**Given exercise**: Set down the material exactly as given, please, from its first line through the line that includes "SC.camera = camo".

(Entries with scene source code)
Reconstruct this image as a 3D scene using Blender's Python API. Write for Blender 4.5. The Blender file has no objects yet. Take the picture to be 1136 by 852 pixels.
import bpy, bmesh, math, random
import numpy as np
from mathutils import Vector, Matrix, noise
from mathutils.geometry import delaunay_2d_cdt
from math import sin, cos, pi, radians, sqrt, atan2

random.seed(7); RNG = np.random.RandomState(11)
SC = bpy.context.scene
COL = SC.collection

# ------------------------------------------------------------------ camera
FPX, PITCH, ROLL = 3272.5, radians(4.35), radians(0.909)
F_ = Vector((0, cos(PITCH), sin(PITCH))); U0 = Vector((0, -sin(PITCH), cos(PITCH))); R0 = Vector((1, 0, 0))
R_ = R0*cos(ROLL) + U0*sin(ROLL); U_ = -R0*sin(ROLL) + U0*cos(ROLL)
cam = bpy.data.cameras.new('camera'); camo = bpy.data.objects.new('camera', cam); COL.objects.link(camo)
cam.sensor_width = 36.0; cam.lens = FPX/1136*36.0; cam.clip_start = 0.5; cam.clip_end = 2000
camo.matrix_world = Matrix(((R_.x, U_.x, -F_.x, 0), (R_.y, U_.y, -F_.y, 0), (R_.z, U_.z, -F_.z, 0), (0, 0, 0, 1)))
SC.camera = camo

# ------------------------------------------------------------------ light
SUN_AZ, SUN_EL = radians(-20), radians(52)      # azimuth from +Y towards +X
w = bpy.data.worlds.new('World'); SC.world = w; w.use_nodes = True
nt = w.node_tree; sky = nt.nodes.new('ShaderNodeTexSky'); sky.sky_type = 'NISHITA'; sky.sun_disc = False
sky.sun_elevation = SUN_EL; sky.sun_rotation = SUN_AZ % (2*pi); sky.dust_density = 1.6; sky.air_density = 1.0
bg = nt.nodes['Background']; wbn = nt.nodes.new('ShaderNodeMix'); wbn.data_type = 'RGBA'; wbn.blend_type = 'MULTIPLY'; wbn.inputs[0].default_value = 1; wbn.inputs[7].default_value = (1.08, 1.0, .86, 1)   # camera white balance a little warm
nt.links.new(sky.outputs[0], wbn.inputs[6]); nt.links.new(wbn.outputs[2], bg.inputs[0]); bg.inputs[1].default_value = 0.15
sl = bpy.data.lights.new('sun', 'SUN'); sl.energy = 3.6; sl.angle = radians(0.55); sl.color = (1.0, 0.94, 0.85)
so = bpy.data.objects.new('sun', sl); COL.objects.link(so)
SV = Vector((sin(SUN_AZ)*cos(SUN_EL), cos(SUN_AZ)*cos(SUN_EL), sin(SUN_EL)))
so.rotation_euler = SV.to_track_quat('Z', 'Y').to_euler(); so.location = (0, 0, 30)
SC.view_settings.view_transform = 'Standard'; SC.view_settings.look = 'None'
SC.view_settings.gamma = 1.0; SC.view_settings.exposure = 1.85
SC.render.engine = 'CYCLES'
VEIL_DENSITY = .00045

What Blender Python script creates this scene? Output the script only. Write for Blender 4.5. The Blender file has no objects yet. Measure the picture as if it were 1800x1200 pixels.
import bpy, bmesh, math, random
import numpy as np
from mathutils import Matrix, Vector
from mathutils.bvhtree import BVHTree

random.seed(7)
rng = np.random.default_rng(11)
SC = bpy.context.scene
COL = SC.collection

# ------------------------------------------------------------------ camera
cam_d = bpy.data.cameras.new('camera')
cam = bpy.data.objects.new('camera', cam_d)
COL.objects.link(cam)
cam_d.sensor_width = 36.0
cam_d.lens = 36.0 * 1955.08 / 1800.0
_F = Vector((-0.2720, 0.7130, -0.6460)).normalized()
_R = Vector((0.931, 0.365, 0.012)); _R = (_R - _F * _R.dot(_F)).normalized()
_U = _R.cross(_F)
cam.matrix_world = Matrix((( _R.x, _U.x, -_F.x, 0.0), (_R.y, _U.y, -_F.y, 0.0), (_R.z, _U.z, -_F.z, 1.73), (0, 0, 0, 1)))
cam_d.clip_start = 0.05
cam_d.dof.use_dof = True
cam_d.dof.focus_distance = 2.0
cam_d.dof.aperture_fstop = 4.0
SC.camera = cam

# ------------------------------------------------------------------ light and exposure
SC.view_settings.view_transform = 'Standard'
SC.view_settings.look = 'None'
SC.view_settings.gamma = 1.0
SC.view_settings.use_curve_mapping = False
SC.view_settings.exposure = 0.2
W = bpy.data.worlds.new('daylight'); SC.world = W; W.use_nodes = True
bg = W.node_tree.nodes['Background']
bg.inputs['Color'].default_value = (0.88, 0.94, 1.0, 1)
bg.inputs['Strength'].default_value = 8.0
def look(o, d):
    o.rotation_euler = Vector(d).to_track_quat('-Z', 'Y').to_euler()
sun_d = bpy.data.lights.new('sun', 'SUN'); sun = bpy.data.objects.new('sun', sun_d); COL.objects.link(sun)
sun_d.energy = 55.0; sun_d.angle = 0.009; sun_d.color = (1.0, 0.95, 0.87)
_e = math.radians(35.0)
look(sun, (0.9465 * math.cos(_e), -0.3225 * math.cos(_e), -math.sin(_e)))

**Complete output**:
Reconstruct this image as a 3D scene using Blender's Python API. Write for Blender 4.5. The Blender file has no objects yet. Take the picture to be 1136 by 852 pixels.
import bpy, bmesh, math, random
import numpy as np
from mathutils import Vector, Matrix, noise
from mathutils.geometry import delaunay_2d_cdt
from math import sin, cos, pi, radians, sqrt, atan2

random.seed(7); RNG = np.random.RandomState(11)
SC = bpy.context.scene
COL = SC.collection

# ------------------------------------------------------------------ camera
FPX, PITCH, ROLL = 3272.5, radians(4.35), radians(0.909)
F_ = Vector((0, cos(PITCH), sin(PITCH))); U0 = Vector((0, -sin(PITCH), cos(PITCH))); R0 = Vector((1, 0, 0))
R_ = R0*cos(ROLL) + U0*sin(ROLL); U_ = -R0*sin(ROLL) + U0*cos(ROLL)
cam = bpy.data.cameras.new('camera'); camo = bpy.data.objects.new('camera', cam); COL.objects.link(camo)
cam.sensor_width = 36.0; cam.lens = FPX/1136*36.0; cam.clip_start = 0.5; cam.clip_end = 2000
camo.matrix_world = Matrix(((R_.x, U_.x, -F_.x, 0), (R_.y, U_.y, -F_.y, 0), (R_.z, U_.z, -F_.z, 0), (0, 0, 0, 1)))
SC.camera = camo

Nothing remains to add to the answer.